The other variable is how much they cared. I know plenty of Americans that couldn’t tell you the history of anything, and I also know some people who’ve made a career out of American History.
There was no national shortage of knowledge available, some people just don’t care.
I think that there was a brief bit in my high school curriculum about the period that mostly focused on our involvement due to the Great Depression, the US financial sector seeing something of an implosion, pulling funds from Germany — who was, at that time, dependent on US finance to keep industry running — and that exacerbating the political situation. I doubt that a lot of that would stick in people’s head for decades.
I believe that most of it dealt with the World War II era, which involved the US considerably more, rather than the interwar period.

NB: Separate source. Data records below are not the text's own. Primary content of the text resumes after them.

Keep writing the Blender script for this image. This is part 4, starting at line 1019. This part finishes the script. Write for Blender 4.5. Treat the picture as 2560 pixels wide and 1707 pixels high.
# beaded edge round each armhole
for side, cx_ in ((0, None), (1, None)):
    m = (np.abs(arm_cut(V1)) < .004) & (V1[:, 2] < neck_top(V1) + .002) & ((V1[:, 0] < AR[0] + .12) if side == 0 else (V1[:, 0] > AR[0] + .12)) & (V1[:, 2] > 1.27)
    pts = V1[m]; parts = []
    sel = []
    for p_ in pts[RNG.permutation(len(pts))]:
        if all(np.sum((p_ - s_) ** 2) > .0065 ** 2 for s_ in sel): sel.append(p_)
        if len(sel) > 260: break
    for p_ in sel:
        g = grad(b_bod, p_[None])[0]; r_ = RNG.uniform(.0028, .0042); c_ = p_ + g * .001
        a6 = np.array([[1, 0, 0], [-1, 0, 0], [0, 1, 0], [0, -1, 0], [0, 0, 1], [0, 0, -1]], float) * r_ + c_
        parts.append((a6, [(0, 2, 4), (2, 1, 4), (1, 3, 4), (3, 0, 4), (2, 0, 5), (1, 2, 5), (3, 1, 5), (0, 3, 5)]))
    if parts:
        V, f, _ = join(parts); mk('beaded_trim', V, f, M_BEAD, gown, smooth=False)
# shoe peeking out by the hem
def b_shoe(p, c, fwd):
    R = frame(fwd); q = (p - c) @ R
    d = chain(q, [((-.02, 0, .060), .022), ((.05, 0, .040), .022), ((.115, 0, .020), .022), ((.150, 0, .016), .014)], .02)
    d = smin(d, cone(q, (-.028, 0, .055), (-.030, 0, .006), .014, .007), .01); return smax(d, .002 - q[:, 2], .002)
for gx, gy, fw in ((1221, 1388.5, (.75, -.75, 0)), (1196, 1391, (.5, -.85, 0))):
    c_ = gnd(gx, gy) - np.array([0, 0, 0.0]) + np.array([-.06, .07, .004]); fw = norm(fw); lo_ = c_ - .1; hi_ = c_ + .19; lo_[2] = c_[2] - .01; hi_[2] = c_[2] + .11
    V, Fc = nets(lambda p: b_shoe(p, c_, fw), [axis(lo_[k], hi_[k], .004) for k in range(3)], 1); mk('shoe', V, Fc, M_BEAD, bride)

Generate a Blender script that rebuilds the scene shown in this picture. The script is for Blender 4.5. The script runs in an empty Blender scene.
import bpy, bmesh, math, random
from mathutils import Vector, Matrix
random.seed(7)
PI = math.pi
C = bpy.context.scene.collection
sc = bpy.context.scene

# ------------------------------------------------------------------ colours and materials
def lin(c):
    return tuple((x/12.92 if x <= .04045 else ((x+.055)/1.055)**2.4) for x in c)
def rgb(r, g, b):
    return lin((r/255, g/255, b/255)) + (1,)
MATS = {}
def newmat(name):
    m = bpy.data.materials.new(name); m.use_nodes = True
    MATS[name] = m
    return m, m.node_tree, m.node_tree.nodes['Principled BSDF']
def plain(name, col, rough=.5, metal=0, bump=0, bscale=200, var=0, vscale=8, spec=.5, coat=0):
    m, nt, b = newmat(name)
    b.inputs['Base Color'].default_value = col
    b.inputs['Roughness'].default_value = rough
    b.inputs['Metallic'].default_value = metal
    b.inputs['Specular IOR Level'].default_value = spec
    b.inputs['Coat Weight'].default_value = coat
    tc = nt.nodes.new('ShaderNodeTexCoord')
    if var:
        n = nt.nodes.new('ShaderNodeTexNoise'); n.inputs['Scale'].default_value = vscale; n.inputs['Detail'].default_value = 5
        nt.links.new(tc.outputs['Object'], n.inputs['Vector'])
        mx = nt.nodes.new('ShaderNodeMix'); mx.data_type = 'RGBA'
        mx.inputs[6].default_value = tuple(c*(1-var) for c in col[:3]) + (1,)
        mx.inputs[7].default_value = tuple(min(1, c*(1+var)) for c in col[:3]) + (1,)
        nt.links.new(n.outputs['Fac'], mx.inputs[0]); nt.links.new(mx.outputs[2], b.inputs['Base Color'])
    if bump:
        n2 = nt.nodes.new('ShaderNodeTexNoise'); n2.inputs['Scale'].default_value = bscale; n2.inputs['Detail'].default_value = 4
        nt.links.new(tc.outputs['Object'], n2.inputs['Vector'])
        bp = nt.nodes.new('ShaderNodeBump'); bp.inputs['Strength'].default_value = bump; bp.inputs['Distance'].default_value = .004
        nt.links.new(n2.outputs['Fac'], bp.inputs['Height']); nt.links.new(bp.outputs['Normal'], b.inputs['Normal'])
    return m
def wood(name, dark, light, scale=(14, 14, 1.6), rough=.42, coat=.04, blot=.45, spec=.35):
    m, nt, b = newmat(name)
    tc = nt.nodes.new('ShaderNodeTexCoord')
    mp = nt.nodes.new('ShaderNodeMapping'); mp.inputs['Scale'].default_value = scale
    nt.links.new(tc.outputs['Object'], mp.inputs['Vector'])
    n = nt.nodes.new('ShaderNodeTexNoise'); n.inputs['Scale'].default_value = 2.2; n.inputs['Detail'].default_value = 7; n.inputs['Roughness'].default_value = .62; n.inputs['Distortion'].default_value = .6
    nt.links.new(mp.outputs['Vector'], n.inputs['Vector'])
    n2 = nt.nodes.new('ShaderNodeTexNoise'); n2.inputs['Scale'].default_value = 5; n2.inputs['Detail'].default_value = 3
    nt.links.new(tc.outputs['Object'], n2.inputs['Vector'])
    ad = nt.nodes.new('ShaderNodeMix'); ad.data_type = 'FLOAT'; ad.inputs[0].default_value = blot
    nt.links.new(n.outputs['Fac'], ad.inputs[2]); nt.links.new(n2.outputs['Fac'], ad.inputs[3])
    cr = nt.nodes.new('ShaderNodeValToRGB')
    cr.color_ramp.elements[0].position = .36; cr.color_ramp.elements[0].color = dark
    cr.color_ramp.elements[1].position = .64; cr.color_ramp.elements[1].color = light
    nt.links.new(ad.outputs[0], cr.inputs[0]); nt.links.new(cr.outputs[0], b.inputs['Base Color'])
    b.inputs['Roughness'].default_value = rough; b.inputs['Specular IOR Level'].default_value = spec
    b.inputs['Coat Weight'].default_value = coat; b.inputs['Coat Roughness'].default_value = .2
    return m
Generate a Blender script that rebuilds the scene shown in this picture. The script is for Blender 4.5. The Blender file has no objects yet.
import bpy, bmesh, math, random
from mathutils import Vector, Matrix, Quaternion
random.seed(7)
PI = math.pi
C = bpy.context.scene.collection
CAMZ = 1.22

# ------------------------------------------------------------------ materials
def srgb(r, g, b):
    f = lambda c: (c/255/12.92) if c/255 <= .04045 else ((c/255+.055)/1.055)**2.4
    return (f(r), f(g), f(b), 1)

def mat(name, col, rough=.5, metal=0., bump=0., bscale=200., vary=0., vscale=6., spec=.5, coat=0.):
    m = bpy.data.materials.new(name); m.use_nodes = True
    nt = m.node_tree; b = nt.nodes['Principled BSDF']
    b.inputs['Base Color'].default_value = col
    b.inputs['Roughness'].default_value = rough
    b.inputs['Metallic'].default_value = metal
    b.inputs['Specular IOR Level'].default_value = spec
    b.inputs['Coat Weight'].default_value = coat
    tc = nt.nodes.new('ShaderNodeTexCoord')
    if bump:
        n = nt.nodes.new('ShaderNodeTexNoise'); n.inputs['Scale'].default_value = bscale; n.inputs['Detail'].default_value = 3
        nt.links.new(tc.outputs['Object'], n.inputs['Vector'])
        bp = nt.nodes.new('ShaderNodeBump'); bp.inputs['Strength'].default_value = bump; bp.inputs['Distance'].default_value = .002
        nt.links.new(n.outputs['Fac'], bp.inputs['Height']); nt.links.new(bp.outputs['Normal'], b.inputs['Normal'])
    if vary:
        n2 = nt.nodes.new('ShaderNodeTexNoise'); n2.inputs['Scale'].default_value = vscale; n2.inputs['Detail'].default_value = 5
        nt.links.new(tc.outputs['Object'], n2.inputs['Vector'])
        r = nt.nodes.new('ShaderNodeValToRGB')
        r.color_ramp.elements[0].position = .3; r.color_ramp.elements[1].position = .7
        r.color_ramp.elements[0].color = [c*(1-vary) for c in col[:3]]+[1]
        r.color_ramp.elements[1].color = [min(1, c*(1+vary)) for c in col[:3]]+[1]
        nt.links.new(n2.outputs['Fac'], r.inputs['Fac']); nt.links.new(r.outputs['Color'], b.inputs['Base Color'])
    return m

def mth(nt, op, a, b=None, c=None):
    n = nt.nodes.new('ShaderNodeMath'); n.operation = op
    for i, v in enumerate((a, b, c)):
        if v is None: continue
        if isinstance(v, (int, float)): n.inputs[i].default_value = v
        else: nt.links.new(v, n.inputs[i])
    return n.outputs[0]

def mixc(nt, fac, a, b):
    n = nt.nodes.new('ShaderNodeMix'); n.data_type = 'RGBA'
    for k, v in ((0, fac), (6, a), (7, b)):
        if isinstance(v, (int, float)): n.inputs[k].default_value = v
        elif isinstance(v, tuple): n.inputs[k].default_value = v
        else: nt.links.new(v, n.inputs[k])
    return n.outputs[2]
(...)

I’ve read more myself, but that was later and probably would not be representative of what a typical American would do. And a lot of that was due to personal interest in military history, which focused on World War II, rather than German political processes in the 1930s.
I’ve taken dedicated coursework on the political situation in Germany around the time. I’ve read English translations of Mein Kampf, and Zweites Buch. I’d probably be more familiar with political happenings in the 1930s in Germany than in another non-US foreign country — like, I could say more about Germany in the period than about Mussolini in Italy. I could give a rough outline of Hitler’s arc, the internal concerns that drove his base, and some of the critical moves that let him ultimately gain power. The early NSDAP and power struggles there and in the SA.
But if what you really want to know is “would a typical middle-aged American have much familiarity with the political situation in 1930s Germany”, the answer I’d give is “probably not much”.
Practically none. The only formal education I had that covered the 1930s focused on the Great Depression, and blaming it primarily on the Dust Bowl The same school system completely skipped WWI, and the only WWII lesson was a week on the Diary of Anne Frank.
Everything I know about the rise of Hitler, I learned on my own.